現時点でバイオスティミュラントの取り扱いは、農薬取締法・肥料取締法・地力増進法の3法の中間に位置すると考えられます。
今後、農薬との混同を避けるためにも、消費者が理解しやすい表記で販売する必要が生じることでしょう。できるだけ早い段階で、バイオスティミュラントに関わる法整備が待たれるところです。
農薬や除草剤については、「除草剤の種類と使い方。農薬登録のありなしでどう使い分ける?」の記事で詳しくご紹介しています。
製品の安全性と規格化
バイオスティミュラントの安全性を証明するには、さまざまな品質テストによる解析やデータの開示が必要です。消費者に対しては、先述した成分や作用、効果が現れる仕組みについて説明する機会を設け、インターネットなどのメディアも有効活用しながら、安心につながる働きかけをする必要があるといえるでしょう。
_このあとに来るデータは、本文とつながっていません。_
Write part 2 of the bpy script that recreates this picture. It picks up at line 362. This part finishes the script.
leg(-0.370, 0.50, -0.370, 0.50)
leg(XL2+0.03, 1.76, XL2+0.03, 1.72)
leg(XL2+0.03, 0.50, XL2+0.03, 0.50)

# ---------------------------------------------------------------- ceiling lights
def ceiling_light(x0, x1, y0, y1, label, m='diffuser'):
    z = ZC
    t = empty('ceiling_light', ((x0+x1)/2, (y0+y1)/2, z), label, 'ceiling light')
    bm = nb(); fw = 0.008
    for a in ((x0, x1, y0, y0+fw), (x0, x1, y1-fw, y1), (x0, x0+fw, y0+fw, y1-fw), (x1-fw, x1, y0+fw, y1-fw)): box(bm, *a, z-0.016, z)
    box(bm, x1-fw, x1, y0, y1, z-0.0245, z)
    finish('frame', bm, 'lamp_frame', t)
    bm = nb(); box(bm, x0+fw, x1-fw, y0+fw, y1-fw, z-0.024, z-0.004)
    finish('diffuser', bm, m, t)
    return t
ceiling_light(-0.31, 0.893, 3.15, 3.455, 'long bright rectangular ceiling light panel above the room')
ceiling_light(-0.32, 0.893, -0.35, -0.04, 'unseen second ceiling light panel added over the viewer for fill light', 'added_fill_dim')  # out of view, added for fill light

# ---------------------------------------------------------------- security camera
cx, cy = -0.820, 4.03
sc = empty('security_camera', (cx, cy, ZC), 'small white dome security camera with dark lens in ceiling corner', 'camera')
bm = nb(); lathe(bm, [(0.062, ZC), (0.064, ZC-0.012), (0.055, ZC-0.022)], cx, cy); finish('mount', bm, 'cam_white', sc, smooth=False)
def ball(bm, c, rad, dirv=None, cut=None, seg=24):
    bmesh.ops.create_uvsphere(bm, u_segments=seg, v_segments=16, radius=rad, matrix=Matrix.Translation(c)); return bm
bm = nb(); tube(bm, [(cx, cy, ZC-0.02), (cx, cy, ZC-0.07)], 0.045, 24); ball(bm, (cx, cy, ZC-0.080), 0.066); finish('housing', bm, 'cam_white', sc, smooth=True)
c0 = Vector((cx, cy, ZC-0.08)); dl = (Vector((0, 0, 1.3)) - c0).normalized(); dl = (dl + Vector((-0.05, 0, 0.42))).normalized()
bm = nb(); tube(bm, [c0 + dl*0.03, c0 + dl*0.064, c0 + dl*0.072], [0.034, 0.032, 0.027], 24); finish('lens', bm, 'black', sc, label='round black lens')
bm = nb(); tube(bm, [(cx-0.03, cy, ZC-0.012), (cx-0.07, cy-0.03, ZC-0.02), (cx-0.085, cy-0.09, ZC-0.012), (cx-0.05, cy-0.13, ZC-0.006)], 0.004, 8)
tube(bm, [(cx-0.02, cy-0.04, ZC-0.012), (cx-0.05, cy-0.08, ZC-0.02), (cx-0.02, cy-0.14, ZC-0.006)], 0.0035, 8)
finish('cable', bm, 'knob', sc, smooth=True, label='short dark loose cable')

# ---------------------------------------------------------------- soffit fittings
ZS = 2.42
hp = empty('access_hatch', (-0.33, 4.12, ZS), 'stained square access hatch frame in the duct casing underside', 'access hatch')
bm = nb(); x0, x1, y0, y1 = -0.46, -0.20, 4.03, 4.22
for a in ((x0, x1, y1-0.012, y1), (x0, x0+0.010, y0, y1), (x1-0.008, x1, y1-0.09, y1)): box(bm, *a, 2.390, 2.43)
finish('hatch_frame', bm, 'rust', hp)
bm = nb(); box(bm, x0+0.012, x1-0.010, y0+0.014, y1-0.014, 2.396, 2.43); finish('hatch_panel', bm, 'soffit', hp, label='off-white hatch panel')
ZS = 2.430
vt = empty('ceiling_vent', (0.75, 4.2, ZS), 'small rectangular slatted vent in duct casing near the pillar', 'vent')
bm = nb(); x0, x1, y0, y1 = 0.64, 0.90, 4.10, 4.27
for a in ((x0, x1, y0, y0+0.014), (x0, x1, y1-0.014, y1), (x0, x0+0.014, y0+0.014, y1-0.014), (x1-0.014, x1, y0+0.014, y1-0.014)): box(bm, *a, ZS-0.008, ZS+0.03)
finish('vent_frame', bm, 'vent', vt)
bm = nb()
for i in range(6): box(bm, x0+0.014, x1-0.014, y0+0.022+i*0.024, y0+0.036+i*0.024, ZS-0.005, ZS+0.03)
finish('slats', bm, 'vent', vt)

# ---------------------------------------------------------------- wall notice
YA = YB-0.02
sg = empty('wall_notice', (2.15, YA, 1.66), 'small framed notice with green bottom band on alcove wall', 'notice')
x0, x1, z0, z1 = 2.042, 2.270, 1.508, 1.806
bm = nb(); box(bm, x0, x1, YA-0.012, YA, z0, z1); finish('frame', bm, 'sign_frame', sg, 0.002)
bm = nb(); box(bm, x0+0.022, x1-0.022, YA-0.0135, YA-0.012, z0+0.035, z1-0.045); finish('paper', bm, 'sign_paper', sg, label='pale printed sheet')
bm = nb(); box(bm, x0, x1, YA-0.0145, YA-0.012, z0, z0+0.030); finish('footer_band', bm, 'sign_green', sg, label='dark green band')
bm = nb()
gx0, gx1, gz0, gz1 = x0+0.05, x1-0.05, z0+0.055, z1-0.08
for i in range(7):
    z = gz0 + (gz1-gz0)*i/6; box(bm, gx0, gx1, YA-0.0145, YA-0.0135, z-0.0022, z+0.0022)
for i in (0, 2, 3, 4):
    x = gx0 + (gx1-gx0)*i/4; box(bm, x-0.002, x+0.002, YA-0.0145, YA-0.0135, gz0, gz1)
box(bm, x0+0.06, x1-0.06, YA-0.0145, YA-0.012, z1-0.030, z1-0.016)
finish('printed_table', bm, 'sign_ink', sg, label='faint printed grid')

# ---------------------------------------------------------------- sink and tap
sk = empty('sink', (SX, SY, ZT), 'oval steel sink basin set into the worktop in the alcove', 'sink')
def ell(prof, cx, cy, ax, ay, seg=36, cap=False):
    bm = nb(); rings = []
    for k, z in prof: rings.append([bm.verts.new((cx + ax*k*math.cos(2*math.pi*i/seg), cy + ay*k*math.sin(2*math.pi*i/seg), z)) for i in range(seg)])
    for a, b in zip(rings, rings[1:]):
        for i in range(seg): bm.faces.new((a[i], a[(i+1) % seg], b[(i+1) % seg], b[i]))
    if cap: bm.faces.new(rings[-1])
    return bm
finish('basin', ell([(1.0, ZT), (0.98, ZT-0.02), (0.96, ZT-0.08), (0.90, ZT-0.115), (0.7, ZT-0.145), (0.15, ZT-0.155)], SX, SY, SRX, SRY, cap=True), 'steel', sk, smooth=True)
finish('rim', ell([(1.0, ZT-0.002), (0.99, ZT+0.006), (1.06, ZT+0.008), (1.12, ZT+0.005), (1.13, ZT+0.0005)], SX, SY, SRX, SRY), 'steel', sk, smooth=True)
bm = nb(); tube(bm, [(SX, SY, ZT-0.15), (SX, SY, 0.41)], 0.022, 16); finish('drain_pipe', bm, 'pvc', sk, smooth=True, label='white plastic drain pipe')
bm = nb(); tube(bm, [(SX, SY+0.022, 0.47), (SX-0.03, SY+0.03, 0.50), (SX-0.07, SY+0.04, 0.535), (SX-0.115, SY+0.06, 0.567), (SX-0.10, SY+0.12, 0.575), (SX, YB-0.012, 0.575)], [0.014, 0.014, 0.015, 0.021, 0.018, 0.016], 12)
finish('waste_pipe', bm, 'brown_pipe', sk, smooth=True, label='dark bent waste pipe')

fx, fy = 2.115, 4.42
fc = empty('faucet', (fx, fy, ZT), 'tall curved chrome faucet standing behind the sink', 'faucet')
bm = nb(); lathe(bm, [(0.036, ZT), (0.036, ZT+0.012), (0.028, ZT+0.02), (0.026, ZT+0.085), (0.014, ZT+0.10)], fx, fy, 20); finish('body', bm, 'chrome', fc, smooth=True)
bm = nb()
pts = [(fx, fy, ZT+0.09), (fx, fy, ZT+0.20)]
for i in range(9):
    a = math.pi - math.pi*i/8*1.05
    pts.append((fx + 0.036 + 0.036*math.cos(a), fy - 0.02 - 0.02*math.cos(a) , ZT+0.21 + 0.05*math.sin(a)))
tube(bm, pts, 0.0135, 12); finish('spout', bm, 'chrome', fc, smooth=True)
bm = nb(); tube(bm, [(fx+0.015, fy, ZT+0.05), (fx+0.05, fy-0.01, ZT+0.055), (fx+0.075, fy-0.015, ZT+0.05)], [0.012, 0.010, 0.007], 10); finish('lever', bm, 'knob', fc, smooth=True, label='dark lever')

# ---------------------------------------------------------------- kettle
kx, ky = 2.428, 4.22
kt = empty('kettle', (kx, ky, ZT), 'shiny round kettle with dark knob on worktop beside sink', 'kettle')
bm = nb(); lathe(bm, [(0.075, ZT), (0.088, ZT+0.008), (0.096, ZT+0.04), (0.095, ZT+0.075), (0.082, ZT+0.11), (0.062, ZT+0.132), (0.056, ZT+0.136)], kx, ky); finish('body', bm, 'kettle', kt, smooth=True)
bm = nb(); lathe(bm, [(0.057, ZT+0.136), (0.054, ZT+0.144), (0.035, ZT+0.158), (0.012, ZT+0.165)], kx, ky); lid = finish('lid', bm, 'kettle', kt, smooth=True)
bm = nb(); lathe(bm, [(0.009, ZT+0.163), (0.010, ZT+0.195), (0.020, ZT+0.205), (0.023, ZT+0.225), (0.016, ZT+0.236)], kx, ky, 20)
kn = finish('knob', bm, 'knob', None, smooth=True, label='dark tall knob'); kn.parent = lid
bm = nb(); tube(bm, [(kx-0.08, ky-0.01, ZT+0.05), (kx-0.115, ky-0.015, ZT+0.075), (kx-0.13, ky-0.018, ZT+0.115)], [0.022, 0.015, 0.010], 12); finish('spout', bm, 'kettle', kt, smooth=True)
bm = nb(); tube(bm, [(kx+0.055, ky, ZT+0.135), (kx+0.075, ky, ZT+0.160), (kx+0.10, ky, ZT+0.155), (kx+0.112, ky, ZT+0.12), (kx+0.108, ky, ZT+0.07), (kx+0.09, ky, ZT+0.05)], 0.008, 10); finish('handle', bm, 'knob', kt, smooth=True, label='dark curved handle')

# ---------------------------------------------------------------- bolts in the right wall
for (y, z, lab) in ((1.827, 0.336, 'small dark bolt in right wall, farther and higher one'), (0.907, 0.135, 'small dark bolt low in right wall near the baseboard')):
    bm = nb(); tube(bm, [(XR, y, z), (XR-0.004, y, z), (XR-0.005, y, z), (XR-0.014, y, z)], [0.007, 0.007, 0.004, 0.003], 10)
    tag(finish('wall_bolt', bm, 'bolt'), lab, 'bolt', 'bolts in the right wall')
また、高品質のバイオスティミュラントを均一に生産するには、国内の規格化をはじめ、評価システムや保証、安定した技術や製造工程などの標準化が急がれます。日本バイオスティミュラント協議会に属する企業だけでなく、国や自治体、生産者などとの協力や連携も欠かすことができないでしょう。
商品の開発と効果の実感
海外ではすでに、果物・野菜・観賞用の植物などでバイオスティミュラントを用いた栽培がはじまっています。しかし、資材との組み合わせを試して生育を確認するバイオスティミュラントの開発には、非常に時間がかかります。
なお、バイオスティミュラントは、それぞれの植物に合った製品を適切に使用しなければ効果が望めません。加えて、ただ使用すれば増収が見込めるのではなく、土作りや施肥、水分量といった周辺環境の相互作用もあってこそ効果が現れる点についても、消費者の理解を促す必要があるでしょう。
バイオスティミュラントを導入した生産に期待
今回は、世界中が注目するバイオスティミュラントについて、肥料・農薬などとの違いや分類と作用、今後の課題などを解説いたしました。バイオスティミュラントは、植物本来の力を利用して非生物的ストレスを緩和し、増収につなげる農業の新しい概念です。
すでに導入済の生産者もいる一方で、全体的にみると知名度の低さは否めません。しかしバイオスティミュラントには、日本のみならず世界の農業経営や食糧事情によい変化をもたらす可能性が秘められているともいえるでしょう。
今後の日本バイオスティミュラント協議会と、農産業をとりまく社会の動きに注目してみませんか。次世代循環型社会の姿が、そこに見えてくるかもしれません。